Insomma, abbia colto al balzo la palla servitagli quasi su un piatto d’argento da avversari poco abili o si sia costruito da solo, con cinica abilità, pseudogolpe e controgolpe, Erdoğan ha scelto con precisione il “suo” momento: con un Occidente che non sa bene come gestire il dopo Daesh che ormai si approssima e che si dibatte impaurito da un terrorismo islamico il pericolo del quale i suoi media hanno contribuito a ingigantire, una questione-migranti che si va aggravando – e che egli può in qualche misura gestire come oggetto di pressione nei confronti dell’Occidente – e una NATO che, almeno viste le promesse-minacce di Trump, potrebbe a partire dal novembre prossimo entrare in una fase di stallo o, se vincerà la Clinton, di rinnovata agressività. E’ il presidente-sultano ad aver il gioco in mano: è il momento di far accettare ai suoi alleati il colpo di mano presidenziale ricattandoli con la prospettiva di passare dall’altra parte attuando un “rovesciamento delle alleanze” degno della Guerra dei Sette Anni.

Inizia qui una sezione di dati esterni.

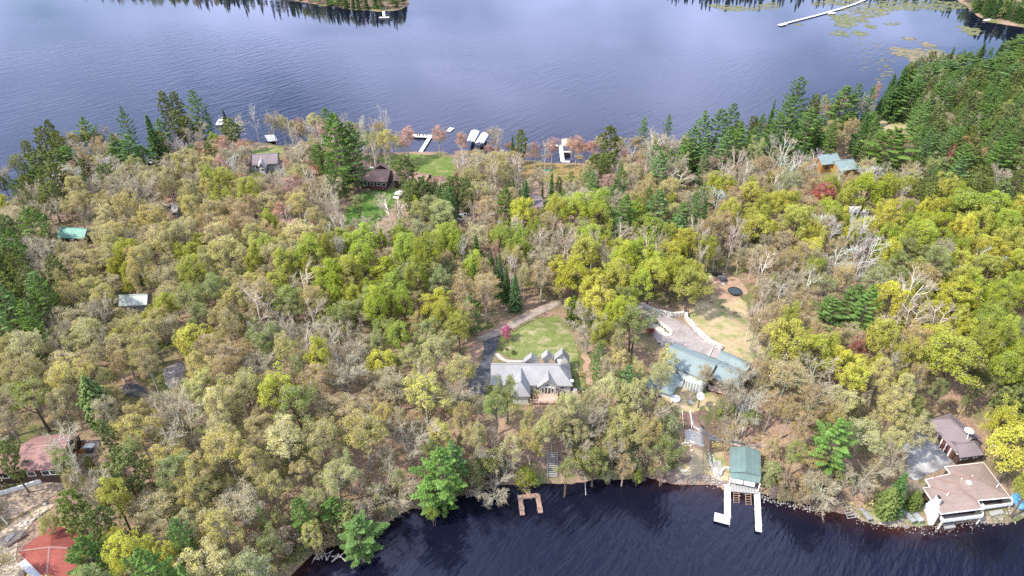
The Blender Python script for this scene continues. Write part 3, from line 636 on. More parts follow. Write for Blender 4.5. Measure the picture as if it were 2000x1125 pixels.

Ed ecco allora Europa e Occidente posti dinanzi a un’obiettiva alternativa: o tenersi in casa come alleato, contro i loro nobilissimi princìpi, un dittatore semifondamentalista e affossatore della democrazia nel suo paese (in fondo, ne hanno avuti parecchi di peggio, anche se li hanno poi regolarmente abbandonati e/o traditi) o regalarlo a Putin giocandosi l’equilibrio egemonico internazionale del quale il presidente-sultano è ora, nello scacchiera tra Mediterraneo orientale e Vicino Oriente, l’ago della bilancia. Chissà che al riguardo – l’ho già detto – la parola definitiva non debba pronunziarla verso la fine dell’anno il nuovo inquilino della Casa Bianca. Ancora una volta si pone il nodale problema dei prossimi mesi: chi sarà il “male minore”?